Voltou à discussão na última semana a possibilidade de se trocar o sistema de governo do Brasil por meio de uma Proposta de Emenda à Constituição (PEC). A ideia, defendida pelo presidente da Câmara dos Deputados, Arthur Lira (PP-AL), é que o presidencialismo seja substituído pelo semipresidencialismo ou pelo parlamentarismo. A proposta, que valeria apenas a partir de 2026, diminuiria os poderes do presidente da República, que passaria a ser apenas chefe de Estado, e criaria a figura do primeiro ministro, chefe de governo, que efetivamente teria o papel de governar a nação. Hoje, o presidente da República é tanto chefe de Estado como chefe de governo.
O primeiro-ministro teria seu papel vinculado ao Congresso – assim como em países parlamentaristas, como o Reino Unido, em que a permanência do chefe de Governo depende da construção de uma maioria no Parlamento, e trocas em momentos de crise não são raras.
Ideia não é nova
A ideia não é nova, ela ressurge toda vez que o Brasil passa por um momento de crise institucional. Isso porque, para os defensores do semipresidencialismo, um processo de impeachment acaba sendo traumático para o país, criando polarização e enfraquecendo a democracia.
Além de Lira, outras figuras também defendem a troca do sistema de governo, como o ministro do Tribunal Superior Eleitoral (TSE), Luís Roberto Barroso, e o ex-presidente Michel Temer (MDB). A troca para o parlamentarismo também é uma das bandeiras do PSDB, que trabalhou ativamente pela implantação do sistema durante o governo de Fernando Henrique Cardoso.
Em 1993 um plebiscito chegou a ser feito para definir qual seria o sistema adotado no país. O presidencialismo venceu o parlamentarismo com 69.20% dos votos. Anteriormente, em 1963, no governo João Goulart, um outro plebiscito já havia sido realizado, com mais de 80% da população optando pelo presidencialismo.
Posteriormente, deputados apresentaram uma PEC propondo o sistema que dá mais força ao Congresso. A discussão da constitucionalidade da PEC foi parar no Supremo Tribunal Federal (STF), após questionamento de deputados do PT. O processo nunca teve uma decisão definitiva, uma vez que foi registrada desistência dos autores. Ainda assim, vale destacar que o STF não acatou o mandado de segurança pedindo que a tramitação da PEC fosse impedida.
Decisão anterior não impede nova tentativa
O episódio serve de comparativo porque os argumentos utilizados, na época, eram os mesmos adotados hoje contra a alteração no sistema. Era dito que o povo brasileiro já se pronunciou por meio do plebiscito e que a proposta atentava contra as cláusulas pétreas da Constituição.

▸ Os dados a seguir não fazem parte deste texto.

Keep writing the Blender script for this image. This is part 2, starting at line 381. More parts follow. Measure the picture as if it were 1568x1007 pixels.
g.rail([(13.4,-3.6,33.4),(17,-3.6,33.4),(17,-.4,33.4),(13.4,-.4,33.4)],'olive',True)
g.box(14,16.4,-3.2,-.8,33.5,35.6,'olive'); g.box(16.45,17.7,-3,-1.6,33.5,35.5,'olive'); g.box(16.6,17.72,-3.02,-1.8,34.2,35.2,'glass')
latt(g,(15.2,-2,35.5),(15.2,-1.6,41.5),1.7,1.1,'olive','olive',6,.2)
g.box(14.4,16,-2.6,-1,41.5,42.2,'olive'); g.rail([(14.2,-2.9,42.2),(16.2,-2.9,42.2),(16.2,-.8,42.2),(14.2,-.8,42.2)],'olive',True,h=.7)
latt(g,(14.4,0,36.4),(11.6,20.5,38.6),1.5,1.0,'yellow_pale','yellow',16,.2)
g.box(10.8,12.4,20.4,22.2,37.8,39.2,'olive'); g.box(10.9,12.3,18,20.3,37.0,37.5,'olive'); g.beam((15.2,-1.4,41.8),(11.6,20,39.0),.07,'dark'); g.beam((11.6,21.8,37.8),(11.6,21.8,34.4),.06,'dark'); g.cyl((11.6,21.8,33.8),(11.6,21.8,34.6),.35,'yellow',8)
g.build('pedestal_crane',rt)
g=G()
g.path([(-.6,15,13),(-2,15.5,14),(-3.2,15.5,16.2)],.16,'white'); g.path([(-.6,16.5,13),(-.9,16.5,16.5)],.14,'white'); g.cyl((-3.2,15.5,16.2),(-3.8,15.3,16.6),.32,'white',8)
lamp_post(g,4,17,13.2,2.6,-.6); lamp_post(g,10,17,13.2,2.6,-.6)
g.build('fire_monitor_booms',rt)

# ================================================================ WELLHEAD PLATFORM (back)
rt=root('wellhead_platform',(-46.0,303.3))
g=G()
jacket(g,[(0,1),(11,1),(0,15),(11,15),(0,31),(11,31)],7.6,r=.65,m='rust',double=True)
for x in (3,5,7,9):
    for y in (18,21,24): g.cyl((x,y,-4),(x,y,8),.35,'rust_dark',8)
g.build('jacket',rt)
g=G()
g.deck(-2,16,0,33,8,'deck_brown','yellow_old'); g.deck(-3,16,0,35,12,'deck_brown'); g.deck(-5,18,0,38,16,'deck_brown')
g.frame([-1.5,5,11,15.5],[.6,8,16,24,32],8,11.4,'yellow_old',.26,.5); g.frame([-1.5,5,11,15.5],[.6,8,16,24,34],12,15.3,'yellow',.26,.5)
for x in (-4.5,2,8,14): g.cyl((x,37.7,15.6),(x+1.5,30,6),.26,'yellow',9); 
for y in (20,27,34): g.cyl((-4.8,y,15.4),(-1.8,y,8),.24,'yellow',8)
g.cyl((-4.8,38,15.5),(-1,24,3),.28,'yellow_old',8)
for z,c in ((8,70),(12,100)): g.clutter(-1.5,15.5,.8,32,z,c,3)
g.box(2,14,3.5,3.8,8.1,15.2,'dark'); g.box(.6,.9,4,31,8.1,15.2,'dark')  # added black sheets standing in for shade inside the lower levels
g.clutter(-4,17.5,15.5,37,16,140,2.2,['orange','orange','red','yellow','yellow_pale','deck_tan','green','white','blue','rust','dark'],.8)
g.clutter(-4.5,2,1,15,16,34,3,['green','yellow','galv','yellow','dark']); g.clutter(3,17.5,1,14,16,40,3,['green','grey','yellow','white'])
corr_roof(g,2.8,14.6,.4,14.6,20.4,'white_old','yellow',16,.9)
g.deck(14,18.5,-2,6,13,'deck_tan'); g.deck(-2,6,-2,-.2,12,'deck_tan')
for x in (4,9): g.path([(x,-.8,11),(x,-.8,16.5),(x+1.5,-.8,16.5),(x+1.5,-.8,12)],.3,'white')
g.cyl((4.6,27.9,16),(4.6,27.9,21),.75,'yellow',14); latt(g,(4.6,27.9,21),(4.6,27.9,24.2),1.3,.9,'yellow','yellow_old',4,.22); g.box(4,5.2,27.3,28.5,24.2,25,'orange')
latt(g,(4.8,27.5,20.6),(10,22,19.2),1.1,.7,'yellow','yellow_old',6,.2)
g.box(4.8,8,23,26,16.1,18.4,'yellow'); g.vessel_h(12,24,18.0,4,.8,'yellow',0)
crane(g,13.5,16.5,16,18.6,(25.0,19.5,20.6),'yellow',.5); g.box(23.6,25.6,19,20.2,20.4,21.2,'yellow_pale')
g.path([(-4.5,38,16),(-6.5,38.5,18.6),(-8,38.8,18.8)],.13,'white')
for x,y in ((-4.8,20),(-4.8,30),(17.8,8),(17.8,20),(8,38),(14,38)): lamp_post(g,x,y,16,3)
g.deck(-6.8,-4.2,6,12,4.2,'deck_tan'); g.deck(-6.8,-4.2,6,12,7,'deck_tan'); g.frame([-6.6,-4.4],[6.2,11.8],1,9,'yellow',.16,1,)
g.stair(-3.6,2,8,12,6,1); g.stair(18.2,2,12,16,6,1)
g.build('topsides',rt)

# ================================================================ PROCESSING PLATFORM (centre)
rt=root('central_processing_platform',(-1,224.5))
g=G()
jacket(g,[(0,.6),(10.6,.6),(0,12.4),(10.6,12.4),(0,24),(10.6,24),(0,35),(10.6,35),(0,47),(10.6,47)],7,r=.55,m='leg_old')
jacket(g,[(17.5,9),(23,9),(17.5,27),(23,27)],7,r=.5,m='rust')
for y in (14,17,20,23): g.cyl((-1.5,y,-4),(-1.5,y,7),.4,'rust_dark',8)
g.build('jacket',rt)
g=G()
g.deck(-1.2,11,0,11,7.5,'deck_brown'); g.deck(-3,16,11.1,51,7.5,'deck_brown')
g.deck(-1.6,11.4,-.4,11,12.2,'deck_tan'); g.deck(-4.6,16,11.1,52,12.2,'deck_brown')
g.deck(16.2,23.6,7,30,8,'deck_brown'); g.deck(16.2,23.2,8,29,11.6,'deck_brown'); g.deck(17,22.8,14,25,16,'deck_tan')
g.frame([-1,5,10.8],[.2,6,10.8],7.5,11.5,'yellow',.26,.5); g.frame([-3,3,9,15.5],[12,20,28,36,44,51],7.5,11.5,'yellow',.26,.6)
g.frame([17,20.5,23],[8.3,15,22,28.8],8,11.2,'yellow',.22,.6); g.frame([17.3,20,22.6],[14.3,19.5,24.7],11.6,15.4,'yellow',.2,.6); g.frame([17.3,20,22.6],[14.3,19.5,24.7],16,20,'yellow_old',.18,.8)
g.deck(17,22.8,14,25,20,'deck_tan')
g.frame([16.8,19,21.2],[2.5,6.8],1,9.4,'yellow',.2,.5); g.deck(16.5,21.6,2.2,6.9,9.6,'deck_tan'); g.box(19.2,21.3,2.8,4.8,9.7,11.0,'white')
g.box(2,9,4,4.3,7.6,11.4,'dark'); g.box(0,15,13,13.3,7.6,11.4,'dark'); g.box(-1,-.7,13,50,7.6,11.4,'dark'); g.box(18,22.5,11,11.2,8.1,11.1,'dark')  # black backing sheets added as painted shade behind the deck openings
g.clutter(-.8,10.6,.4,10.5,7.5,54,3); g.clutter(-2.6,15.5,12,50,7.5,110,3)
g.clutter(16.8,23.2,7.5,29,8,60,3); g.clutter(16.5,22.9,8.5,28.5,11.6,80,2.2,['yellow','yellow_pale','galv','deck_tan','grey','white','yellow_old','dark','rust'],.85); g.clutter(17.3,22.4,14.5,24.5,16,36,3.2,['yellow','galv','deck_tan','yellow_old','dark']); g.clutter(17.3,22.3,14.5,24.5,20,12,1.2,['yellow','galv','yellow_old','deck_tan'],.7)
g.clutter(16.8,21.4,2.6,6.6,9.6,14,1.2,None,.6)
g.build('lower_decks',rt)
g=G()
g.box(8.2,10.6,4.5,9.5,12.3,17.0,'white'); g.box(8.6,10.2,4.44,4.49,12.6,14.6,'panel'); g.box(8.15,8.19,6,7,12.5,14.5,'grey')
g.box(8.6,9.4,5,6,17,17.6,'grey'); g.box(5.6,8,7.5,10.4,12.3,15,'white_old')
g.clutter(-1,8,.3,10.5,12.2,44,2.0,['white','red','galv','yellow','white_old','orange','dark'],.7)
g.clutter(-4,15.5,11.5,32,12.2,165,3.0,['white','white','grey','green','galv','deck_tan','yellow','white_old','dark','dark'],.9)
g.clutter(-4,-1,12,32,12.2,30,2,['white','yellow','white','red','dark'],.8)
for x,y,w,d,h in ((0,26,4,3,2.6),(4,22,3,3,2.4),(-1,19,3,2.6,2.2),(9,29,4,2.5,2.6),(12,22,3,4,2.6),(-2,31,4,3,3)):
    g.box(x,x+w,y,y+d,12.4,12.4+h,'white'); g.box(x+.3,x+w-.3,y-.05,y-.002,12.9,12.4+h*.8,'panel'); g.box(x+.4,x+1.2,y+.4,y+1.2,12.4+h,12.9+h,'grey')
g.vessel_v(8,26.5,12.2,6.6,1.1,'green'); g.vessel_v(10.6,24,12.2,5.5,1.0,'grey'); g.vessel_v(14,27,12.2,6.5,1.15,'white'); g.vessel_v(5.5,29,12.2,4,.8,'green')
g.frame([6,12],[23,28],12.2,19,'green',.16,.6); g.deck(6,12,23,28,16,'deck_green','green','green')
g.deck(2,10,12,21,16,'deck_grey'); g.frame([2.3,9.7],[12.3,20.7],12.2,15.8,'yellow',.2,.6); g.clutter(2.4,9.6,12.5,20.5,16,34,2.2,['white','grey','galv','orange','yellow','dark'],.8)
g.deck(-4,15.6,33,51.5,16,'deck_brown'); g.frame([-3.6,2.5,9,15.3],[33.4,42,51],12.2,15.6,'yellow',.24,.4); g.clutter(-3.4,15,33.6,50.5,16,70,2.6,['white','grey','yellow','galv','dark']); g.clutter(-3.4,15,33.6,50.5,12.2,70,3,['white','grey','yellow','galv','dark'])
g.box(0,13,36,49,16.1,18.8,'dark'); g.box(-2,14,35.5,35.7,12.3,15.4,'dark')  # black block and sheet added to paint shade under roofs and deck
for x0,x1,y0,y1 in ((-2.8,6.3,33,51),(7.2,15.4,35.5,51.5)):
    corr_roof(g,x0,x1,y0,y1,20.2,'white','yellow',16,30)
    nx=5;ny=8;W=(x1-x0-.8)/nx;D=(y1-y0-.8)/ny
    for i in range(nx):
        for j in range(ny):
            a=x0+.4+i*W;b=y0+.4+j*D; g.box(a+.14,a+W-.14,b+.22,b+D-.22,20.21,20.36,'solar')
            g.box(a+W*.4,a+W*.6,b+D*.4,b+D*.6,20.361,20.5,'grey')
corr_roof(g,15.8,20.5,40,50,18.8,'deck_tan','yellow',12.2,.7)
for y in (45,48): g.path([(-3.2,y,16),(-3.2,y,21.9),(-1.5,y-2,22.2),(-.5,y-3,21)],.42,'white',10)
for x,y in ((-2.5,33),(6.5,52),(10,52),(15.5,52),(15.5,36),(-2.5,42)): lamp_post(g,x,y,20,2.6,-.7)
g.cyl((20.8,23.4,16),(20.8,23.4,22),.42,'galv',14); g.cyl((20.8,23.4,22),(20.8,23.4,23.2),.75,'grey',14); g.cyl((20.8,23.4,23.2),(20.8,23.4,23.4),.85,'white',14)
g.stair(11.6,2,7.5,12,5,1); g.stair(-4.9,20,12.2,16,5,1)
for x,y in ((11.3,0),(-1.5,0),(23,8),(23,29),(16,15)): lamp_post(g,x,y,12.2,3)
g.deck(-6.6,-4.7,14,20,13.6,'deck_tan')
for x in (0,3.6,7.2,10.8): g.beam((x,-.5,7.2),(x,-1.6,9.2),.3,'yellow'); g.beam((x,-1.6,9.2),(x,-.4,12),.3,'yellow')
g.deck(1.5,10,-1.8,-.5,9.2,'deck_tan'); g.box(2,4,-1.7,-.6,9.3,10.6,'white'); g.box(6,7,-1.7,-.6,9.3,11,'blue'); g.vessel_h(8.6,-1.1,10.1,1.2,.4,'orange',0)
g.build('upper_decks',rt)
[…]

Marcelo Weick Pogliese, advogado especialista em direito eleitoral, membro da Academia Brasileira de Direito Eleitoral e Político (Abradep) discorda que haja impeditivo. “Não entendo que a decisão plebiscitária de 1993 tenha inviabilizado a possibilidade de novo debate e deliberação, pelo Congresso Nacional, sobre implantação do parlamentarismo ou do presidencialismo. Não há previsão constitucional ou legal que impeça o enfrentamento do tema sistema de governo, depois de 28 anos daquela consulta popular”, defende.
Na avaliação do jurista, se a mudança fosse inconstitucional, o próprio resultado do plebiscito de 1993 seria inválido, caso o resultado fosse a favor do parlamentarismo.
“Sistema de Governo (presidencialismo, parlamentarismo ou semipresidencialismo) não viola quaisquer dos incisos do parágrafo quarto do art. 60 da Constituição Federal”, pontua, citando o artigo que trata das cláusulas pétreas.
Parlamentarismo enfrenta dificuldades políticas
Mesmo que uma PEC pela troca do sistema político consiga tramitar sem encontrar dificuldades na Justiça, é improvável que a ideia avance no Congresso. Assim como o PT se posicionou contra a mudança em 1993, grande parte da esquerda hoje ainda resiste ao projeto.
Para o cientista político e CEO da Arko Advice, Murillo de Aragão, a proximidade do ano eleitoral pode impedir o avanço da proposta. Além disso, a população não está convencida de que é uma boa ideia entregar mais poder nas mãos do Parlamento.
“Há um desprestígio do Congresso perante a sociedade, então a tramitação da proposta pode encontrar oposição popular e isso, de alguma maneira, enfraquece o debate. Por outro lado, o fato é que temos um semipresidencialismo de fato, que pode ser aperfeiçoado por meio de ajustes pequenos, não necessariamente por meio de uma emenda constitucional que pode suscitar embates intensos”, analisa.